My little girl is turning seven today (don’t even start, because I CAN’T EVEN handle it), and I cannot help but think about how much has changed since her arrival in my life. The second she was placed in my arms and I became a mom was the moment that I learned that I was no longer just ME. I was never going to see the world through just my eyes ever again, I had a second set to think about, too.
Things I often took for granted or never even thought about at all, worry me a lot. Sexy ads in magazines that she may see, any comment or thought that a ‘girl’ can’t do something, mean girls at school, underage drinking, date rape, eating and body issues…there are so many things to stress over when you have a little one. And sometimes I think having a girl is harder, because often life is a little bit more cruel to girls, especially teenage ones. I look at that face above, the precious baby in a vintage bonnet, and I want only THE BEST things for her. I want no negative thoughts to enter her head, or crazy people to make her think she should be something she’s not. Yet I can’t protect her from it all. I can guide her and teach her to the best of my ability, but at some point she will have to take in the world and see it for what it really is. She’ll be hurt and lied to, she’ll have someone tell her she is fat or not pretty. She’ll be hurt and confused and damaged at some point.
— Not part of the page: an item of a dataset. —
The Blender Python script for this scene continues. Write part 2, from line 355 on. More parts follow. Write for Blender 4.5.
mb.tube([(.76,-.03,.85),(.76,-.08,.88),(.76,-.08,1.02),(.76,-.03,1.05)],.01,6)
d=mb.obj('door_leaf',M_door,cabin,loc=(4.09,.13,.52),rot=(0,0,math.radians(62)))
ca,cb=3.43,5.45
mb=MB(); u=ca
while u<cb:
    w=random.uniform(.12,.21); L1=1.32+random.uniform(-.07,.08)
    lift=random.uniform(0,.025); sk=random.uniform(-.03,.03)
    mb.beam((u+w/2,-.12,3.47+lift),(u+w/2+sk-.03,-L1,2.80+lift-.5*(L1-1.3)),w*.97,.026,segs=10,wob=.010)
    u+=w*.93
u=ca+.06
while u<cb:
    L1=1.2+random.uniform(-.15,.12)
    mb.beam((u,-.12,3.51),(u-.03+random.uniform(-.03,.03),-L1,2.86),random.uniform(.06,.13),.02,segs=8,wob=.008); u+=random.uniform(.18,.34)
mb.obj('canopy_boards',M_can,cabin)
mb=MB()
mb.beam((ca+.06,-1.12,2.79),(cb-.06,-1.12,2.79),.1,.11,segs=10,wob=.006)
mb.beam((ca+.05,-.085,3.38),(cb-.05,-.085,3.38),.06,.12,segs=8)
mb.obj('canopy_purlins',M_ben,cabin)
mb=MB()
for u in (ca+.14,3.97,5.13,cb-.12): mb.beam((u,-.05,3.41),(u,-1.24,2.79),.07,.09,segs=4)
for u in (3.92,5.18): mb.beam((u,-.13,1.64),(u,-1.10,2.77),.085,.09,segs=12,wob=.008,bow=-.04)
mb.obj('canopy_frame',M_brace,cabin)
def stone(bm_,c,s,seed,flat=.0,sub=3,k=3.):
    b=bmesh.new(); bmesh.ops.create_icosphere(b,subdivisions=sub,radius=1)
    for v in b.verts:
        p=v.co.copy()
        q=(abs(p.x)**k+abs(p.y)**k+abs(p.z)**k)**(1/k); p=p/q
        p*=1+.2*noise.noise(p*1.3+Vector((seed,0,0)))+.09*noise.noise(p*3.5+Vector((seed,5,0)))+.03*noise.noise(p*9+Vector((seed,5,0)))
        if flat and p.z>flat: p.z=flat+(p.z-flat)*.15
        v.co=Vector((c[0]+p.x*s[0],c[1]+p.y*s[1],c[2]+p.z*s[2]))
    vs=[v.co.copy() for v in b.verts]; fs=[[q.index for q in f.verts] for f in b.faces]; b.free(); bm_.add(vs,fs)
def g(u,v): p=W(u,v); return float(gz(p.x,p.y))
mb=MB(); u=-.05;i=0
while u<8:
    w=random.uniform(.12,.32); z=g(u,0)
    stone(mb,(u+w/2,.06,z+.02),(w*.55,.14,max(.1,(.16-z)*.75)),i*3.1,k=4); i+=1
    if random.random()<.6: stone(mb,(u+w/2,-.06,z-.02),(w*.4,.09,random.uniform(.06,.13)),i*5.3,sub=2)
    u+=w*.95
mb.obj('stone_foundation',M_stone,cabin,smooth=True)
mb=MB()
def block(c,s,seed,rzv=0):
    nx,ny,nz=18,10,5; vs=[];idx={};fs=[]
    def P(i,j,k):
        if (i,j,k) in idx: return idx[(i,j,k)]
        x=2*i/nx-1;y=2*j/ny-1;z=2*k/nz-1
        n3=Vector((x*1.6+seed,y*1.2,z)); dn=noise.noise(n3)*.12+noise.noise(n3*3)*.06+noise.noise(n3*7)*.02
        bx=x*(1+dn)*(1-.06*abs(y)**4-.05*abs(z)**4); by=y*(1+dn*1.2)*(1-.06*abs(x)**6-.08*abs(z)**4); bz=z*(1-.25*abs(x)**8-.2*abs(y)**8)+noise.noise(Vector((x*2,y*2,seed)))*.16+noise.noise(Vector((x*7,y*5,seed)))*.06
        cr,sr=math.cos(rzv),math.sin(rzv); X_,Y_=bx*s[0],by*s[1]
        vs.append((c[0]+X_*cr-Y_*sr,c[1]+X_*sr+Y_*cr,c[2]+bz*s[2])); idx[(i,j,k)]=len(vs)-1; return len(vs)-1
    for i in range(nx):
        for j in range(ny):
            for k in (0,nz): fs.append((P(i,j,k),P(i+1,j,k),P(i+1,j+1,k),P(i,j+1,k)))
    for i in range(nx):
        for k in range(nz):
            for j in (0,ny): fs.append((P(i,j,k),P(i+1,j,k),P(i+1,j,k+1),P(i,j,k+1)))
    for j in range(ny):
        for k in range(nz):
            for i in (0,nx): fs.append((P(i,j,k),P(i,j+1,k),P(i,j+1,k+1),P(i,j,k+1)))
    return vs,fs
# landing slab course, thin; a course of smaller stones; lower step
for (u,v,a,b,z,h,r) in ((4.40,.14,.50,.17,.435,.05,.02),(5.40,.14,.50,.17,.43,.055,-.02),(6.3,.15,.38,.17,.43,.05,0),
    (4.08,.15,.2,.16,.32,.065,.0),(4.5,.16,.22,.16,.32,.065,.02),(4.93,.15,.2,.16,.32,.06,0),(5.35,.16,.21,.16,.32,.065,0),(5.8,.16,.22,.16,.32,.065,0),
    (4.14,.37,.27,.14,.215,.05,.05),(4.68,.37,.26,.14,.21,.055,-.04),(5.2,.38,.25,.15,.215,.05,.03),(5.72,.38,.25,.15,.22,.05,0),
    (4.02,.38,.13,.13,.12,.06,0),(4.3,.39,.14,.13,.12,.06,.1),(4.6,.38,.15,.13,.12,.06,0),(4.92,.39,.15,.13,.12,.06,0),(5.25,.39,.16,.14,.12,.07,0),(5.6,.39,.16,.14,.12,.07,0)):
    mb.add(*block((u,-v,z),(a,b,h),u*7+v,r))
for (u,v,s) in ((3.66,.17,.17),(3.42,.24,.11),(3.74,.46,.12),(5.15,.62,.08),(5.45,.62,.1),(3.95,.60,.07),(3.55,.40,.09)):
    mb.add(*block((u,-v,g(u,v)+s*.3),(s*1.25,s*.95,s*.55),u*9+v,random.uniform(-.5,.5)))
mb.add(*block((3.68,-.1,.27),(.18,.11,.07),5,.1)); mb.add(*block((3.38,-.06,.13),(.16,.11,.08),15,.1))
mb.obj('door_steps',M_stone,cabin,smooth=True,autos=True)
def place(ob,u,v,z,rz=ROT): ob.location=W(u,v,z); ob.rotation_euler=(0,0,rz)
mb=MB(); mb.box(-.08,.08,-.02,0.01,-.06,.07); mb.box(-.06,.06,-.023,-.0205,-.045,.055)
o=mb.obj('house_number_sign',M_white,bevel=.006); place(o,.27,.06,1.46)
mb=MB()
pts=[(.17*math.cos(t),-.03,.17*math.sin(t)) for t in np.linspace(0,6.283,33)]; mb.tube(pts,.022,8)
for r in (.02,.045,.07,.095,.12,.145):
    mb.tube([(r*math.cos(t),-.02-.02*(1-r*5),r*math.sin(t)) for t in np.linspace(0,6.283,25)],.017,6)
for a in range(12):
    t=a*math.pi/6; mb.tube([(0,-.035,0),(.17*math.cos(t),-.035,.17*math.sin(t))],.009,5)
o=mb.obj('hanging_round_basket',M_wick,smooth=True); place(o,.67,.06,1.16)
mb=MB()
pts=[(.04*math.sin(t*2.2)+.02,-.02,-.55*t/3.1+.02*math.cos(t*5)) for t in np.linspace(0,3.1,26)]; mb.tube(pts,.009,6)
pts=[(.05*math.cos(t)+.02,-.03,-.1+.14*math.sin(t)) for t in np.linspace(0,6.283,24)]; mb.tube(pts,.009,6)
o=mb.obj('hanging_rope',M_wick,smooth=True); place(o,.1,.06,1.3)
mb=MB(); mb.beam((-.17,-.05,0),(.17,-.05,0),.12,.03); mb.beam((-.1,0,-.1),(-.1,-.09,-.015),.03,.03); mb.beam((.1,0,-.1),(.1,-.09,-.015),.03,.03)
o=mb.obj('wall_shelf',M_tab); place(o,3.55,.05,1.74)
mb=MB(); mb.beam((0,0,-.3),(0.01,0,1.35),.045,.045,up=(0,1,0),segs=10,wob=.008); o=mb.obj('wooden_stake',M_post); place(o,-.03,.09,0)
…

This devastates me.
I wonder sometimes if I just teach her everything I have ever learned, about boys and school and life, maybe she won’t have any problems? Maybe she’ll skip over the awkward years, and magically enter her twenties being confident, successful, happy? My dream for her is to be as sure of herself as she is now. Because seven year old girls are full of themselves. It’s awesome. She sees herself now as I see her, which means she is the best, most talented little girl on the planet. I tell her all the time she is beautiful, funny, smart, awesome at sports and art, a great friend and sister, kind to others, and thoughtful. Molly at seven is exactly who I want her to be, so much so that I wish I could freeze time and keep her like this for eternity.
Because she is a shining star in my life.
She is my second set of eyes, my chance to see the world as she sees it. She is pure magic, rolled up into a curly haired little girl who is the light of my life. Someday (when she is in her late twenties and is independent and college educated and all that…;), I hope she looks down at her newborn child that is placed in her arms, and she will see EXACTLY how much she has meant to me. She will instantly get it, the fact that a mother’s love is like no other. Because the opportunity to teach her and love her has been the best seven years of my life.
Happy Birthday to my Molly Amelia…mama loves you to the moon and back.